The so-called “super-minister” has also met with multiple international financial institutions, leading successful negotiations in the trip’s opening days. On Tuesday, government sources confirmed that the Inter-American Development Bank (IDB/BID) has agreed a loan package with Argentina worth some US$5 billion over the rest of this year and next. 

In total, the country expects to receive more than US$3 billion this year: US$1.2 billion to swell the dwindling international reserves of Argentina's Central Bank (BRCA) and another US$1.93 billion in credit "programmes," which are still pending approval and signatures, the source, speaking on condition of anonymity to the AFP news agency. 

According to an IDB communiqué transmitted on Tuesday evening, several hours after the meeting between Massa and Claver-Carone, the US$1.2 billion due this year corresponds to eight loans already approved by the bank's board of directors that "make an important investment in social infrastructure." 

The remaining US$725 million (taking the 2022 total up to US$1.933 billion) constitute the "IDB's financing potential for the rest of 2022," it clarified. 

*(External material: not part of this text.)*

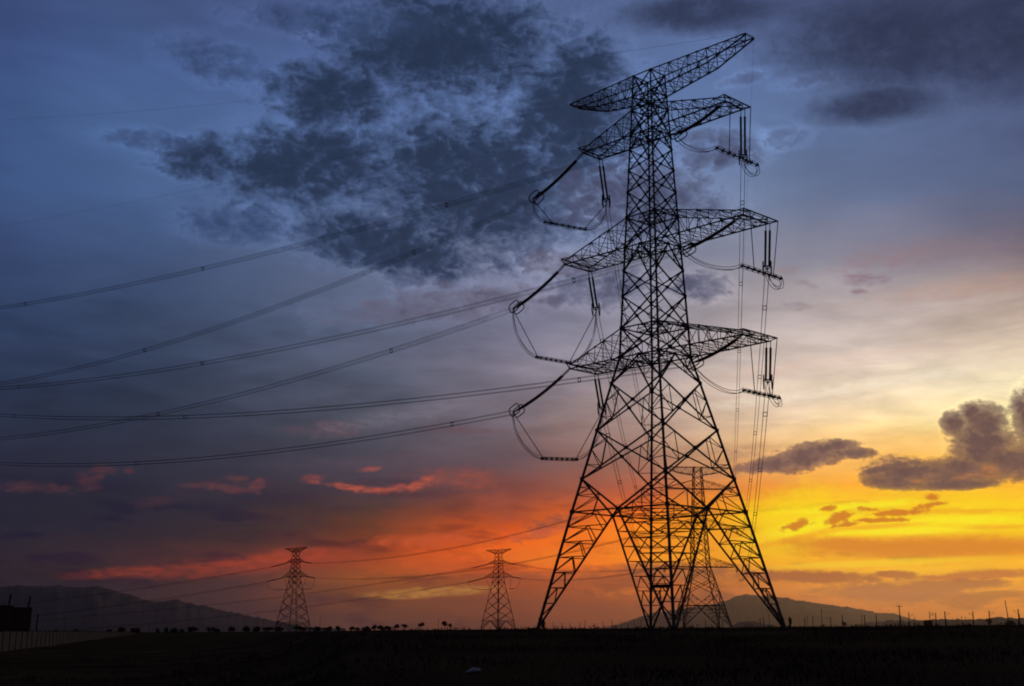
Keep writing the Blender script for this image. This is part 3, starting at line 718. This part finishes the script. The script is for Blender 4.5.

For 2023, "technical teams are in advanced stages of discussion to define the programme of credit operations" that "is expected to add at least another US$1.8 billion," the IDB said. In total, throughout 2022 and 2023, the amount that the IDB will lend to Argentina amounts to US$4.933 billion, according to the source in Argentina's government. 


‘Mission accomplished’

"I think that if the minister's mission was to come and unlock what was not only the relationship, but operationally the programme with the IDB, we can say that the minister has accomplished his mission," said Claver-Carone at a joint press conference with Massa following their meeting in Washington. 

The funding announcement came as a surprise to those who doubted the strength of the country’s relationship with the IDB, which has been noticeably strained in recent months. 

One of Massa’s top priorities going into the meetings was unblocking the disbursement of US$800 million that has been frozen since Alberto Fernández questioned the IDB's management at the Summit of the Americas in Los Angeles back in June. 

In addition, IDB President Claver-Carone – who is under investigation for an alleged scandal – suspects that Argentina is one of the countries behind an anonymous complaint accusing him of having a romantic relationship with an IDB colleague and of corruption. 

Massa considers that the "uncertainty or doubts" about the relationship between Argentina and the IDB have now been cleared up. 

"Having this assertive programme with disbursement dates allows us not only to strengthen the [Central Bank's] reserves but also guarantees financing for the federal state for different programmes and for the provinces," declared Massa, who cited planned investments in roadworks, tourist infrastructure, water and housing. 

The government source pointed out to AFP that the disbursements designed to boost international reserves will be made in two tranches: US$500 million on September 30 and the other US$700 million on December 30. The move "shows the strength that we want our Central Bank to have in reserves to strengthen our currency" because it is "one of the tools" in the country's ongoing fight against runaway inflation, explained Massa. 

Wednesday’s meetings were similarly fruitful. Massa’s delegation met with World Bank Managing Director of Operations Axel van Trotsenburg and secured a new loan of US$900 million.

These funds will be disbursed over the next six months; they add to the US$1.1 billion approved this year, which is contingent on the Argentine government allocating part of the money to sanitation works, the health system, training of workers and poor children. 

In what is widely seen to be the most consequential meeting of the trip, Massa is scheduled to sit down with IMF managing director Kristalina Georgieva on September 12.